--- Begin ---

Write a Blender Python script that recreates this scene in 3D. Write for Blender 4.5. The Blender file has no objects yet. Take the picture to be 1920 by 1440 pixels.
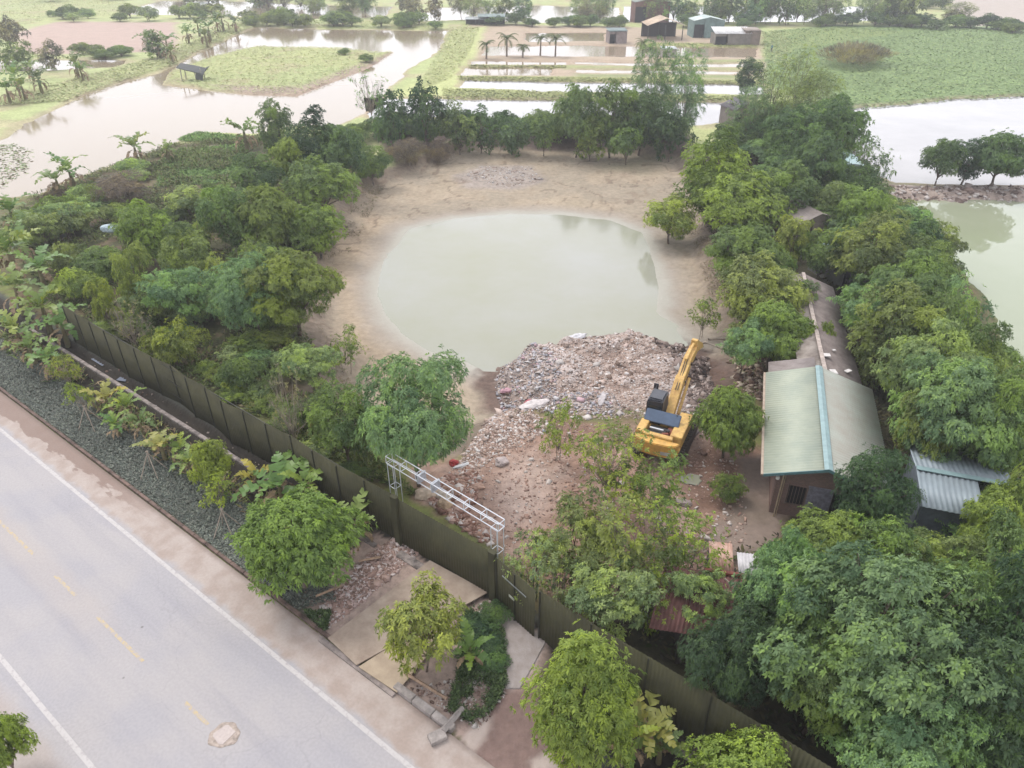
import bpy, bmesh, math, random
import numpy as np
from mathutils import Vector, Matrix

rng = np.random.default_rng(7)
random.seed(7)
S = bpy.context.scene
COL = S.collection

# ------------------------------------------------------------------ camera
CAM_H = 25.0
PITCH = math.atan((720 + 134) / 1356.0)          # degrees below the horizon
FPX = 1356.0
cam_d = bpy.data.cameras.new("camera")
cam = bpy.data.objects.new("camera", cam_d)
COL.objects.link(cam)
cam.location = (0, 0, CAM_H)
cam.rotation_euler = (math.pi / 2 - PITCH, 0, 0)
cam_d.sensor_width = 36
cam_d.lens = 36 * FPX / 1920.0
cam_d.clip_end = 3000
S.camera = cam
S.render.resolution_x, S.render.resolution_y = 1024, 768

# ------------------------------------------------------------------ world, sun, exposure
SUN_EL, SUN_AZ = 56, 312       # azimuth clockwise from +Y
w = bpy.data.worlds.new("World"); S.world = w; w.use_nodes = True
nt = w.node_tree; nt.nodes.clear()
out = nt.nodes.new("ShaderNodeOutputWorld"); bg = nt.nodes.new("ShaderNodeBackground")
sky = nt.nodes.new("ShaderNodeTexSky"); sky.sky_type = 'NISHITA'; sky.sun_disc = False
sky.sun_elevation = math.radians(SUN_EL); sky.sun_rotation = math.radians(SUN_AZ)
sky.dust_density = 4.0; sky.air_density = 1.0; sky.ozone_density = 1.0
# cloud layer: soft white overcast over the sky texture
tc = nt.nodes.new("ShaderNodeTexCoord"); mp = nt.nodes.new("ShaderNodeMapping")
mp.inputs['Scale'].default_value = (1.5, 1.5, 4.0)
nz = nt.nodes.new("ShaderNodeTexNoise"); nz.inputs['Scale'].default_value = 1.6; nz.inputs['Detail'].default_value = 6
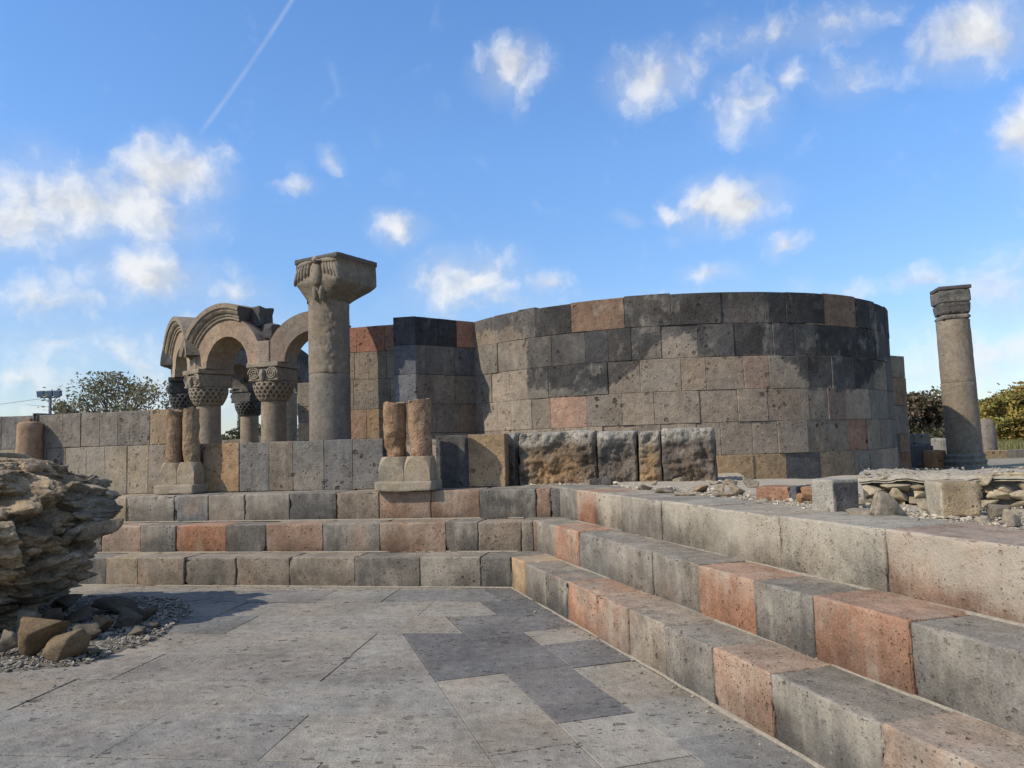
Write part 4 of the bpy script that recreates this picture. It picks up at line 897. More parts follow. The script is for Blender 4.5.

--- End ---

DIRECTIVE :: None of the pictures should appear; repeat the records exactly otherwise.

THE COMPLETED TASK ::
Write a Blender Python script that recreates this scene in 3D. Write for Blender 4.5. The Blender file has no objects yet. Take the picture to be 1920 by 1440 pixels.
import bpy, bmesh, math, random
import numpy as np
from mathutils import Vector, Matrix

rng = np.random.default_rng(7)
random.seed(7)
S = bpy.context.scene
COL = S.collection

# ------------------------------------------------------------------ camera
CAM_H = 25.0
PITCH = math.atan((720 + 134) / 1356.0)          # degrees below the horizon
FPX = 1356.0
cam_d = bpy.data.cameras.new("camera")
cam = bpy.data.objects.new("camera", cam_d)
COL.objects.link(cam)
cam.location = (0, 0, CAM_H)
cam.rotation_euler = (math.pi / 2 - PITCH, 0, 0)
cam_d.sensor_width = 36
cam_d.lens = 36 * FPX / 1920.0
cam_d.clip_end = 3000
S.camera = cam
S.render.resolution_x, S.render.resolution_y = 1024, 768

# ------------------------------------------------------------------ world, sun, exposure
SUN_EL, SUN_AZ = 56, 312       # azimuth clockwise from +Y
w = bpy.data.worlds.new("World"); S.world = w; w.use_nodes = True
nt = w.node_tree; nt.nodes.clear()
out = nt.nodes.new("ShaderNodeOutputWorld"); bg = nt.nodes.new("ShaderNodeBackground")
sky = nt.nodes.new("ShaderNodeTexSky"); sky.sky_type = 'NISHITA'; sky.sun_disc = False
sky.sun_elevation = math.radians(SUN_EL); sky.sun_rotation = math.radians(SUN_AZ)
sky.dust_density = 4.0; sky.air_density = 1.0; sky.ozone_density = 1.0
# cloud layer: soft white overcast over the sky texture
tc = nt.nodes.new("ShaderNodeTexCoord"); mp = nt.nodes.new("ShaderNodeMapping")
mp.inputs['Scale'].default_value = (1.5, 1.5, 4.0)
nz = nt.nodes.new("ShaderNodeTexNoise"); nz.inputs['Scale'].default_value = 1.6; nz.inputs['Detail'].default_value = 6
Write part 4 of the bpy script that recreates this picture. It picks up at line 897. More parts follow. The script is for Blender 4.5.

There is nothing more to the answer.